The only glitzy bits are the almost cartoonish items of 'G' branding she wears. There's a gold belt with a back-to-back double 'G' buckle, and on her right index finger is an oversize, black diamond-encrusted 'G' ring, on loan from a jeweller. "It's real and I'm hoping someone will buy it for me," she says. Hanging from a gold chain around her neck is the chunky double 'G' gold key made especially for the 'Wind It Up' video.

With all those Gs, it seems her insecurity has become part of her branding. "I do worry about how I look," she says. "It takes a lot of effort. Gavin jokes that my lips are permanently stained red, because the lipstick hardly ever comes off.

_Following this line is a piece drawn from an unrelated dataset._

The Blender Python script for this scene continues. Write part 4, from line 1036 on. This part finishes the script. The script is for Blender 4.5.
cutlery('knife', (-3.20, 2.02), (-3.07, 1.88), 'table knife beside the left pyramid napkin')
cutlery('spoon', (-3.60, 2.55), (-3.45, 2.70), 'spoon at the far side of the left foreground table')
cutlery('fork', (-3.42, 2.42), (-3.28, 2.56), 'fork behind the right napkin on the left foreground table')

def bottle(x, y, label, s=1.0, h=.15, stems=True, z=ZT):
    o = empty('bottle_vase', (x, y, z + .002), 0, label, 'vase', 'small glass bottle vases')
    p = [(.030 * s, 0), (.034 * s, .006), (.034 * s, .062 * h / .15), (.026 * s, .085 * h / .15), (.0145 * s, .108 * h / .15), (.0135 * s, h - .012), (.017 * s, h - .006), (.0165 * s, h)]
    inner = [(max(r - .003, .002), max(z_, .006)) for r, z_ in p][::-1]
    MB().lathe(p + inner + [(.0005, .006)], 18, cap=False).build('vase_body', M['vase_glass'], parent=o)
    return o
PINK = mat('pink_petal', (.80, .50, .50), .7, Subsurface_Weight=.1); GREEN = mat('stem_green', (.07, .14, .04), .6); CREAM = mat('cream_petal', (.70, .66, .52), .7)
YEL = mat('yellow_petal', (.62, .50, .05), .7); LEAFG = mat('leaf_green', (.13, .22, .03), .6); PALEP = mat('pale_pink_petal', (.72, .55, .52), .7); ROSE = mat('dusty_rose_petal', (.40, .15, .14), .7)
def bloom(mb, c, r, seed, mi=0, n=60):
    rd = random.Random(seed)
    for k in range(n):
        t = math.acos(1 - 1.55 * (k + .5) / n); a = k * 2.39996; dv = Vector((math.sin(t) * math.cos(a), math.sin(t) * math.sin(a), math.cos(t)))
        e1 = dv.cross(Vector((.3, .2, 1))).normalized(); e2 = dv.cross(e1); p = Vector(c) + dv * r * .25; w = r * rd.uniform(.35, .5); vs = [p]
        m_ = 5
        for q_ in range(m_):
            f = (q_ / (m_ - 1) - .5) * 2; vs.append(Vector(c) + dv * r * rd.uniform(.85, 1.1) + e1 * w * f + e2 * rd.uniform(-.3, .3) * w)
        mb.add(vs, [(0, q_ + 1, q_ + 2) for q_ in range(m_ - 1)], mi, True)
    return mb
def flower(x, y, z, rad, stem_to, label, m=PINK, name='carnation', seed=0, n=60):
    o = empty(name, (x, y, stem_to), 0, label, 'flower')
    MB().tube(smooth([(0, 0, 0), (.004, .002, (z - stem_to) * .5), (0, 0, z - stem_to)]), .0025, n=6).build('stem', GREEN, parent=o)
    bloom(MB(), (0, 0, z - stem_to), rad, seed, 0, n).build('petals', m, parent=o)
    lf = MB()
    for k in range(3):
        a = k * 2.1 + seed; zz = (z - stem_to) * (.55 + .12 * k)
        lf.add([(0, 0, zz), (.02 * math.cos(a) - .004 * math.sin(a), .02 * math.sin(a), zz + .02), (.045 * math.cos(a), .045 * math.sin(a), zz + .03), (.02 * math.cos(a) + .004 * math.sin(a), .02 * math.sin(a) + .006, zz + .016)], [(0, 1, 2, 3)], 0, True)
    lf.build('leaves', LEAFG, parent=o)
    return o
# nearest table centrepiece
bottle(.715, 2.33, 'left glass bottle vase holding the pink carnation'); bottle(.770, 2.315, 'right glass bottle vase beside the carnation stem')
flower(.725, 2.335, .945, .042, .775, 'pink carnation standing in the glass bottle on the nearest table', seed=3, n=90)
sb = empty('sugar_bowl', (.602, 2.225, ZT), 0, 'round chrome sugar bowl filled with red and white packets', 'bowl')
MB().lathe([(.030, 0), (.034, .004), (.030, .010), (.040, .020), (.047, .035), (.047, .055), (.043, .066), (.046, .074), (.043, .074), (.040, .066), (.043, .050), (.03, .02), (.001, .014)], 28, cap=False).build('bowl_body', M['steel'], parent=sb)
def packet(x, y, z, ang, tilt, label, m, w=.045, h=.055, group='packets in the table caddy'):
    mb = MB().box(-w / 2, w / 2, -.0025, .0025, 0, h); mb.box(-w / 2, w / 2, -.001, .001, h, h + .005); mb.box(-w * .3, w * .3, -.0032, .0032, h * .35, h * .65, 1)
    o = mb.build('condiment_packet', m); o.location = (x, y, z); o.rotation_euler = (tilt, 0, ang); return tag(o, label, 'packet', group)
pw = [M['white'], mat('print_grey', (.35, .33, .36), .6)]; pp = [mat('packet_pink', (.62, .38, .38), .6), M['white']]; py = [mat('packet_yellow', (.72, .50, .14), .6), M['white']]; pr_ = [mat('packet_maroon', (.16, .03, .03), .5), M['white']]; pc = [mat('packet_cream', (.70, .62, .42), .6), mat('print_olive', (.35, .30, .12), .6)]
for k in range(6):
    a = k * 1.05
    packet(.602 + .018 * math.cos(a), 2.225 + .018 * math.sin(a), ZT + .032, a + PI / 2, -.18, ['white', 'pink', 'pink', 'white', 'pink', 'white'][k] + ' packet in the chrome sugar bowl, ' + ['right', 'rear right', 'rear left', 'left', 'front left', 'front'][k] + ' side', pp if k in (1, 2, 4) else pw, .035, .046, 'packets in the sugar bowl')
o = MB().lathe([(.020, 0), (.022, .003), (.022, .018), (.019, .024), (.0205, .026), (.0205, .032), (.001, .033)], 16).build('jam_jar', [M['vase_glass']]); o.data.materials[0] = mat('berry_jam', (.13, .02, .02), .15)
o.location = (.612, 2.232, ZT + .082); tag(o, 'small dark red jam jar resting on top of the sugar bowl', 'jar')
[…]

But I have to make sure I have it on before I leave the house - who knows if someone will take my picture?"

Throughout her formative years, Stefani's style was quirky. "I'd spend all my spare time going to fabric shops with my mum, and getting her to help me make clothes. My prom dress was a copy of the one Grace Kelly wore in Rear Window, and one of the first dresses I sang in was a copy of a tweed dress Julie Andrews wore in The Sound Of Music. I guess I always had different tastes.

"I wasn't a girl guys fancied. I was about 4kg overweight and I wore odd clothes. Then, when I grew, a lot of the weight just shifted up with me, so I was popular enough at the end. But when you have grown up like that, you still think of yourself in a certain way. I'm still super-conscious about my weight - but I'd describe myself as a bit chunky. I'm never going to be one of those women who say, 'I look like I do because that's how I am.'

"I work out for a few hours every day to keep my shape, and I pay attention to everything about my face and clothes. If I start to slack off, it really shows - that little chubby kid starts coming out and I have to rein her back in again."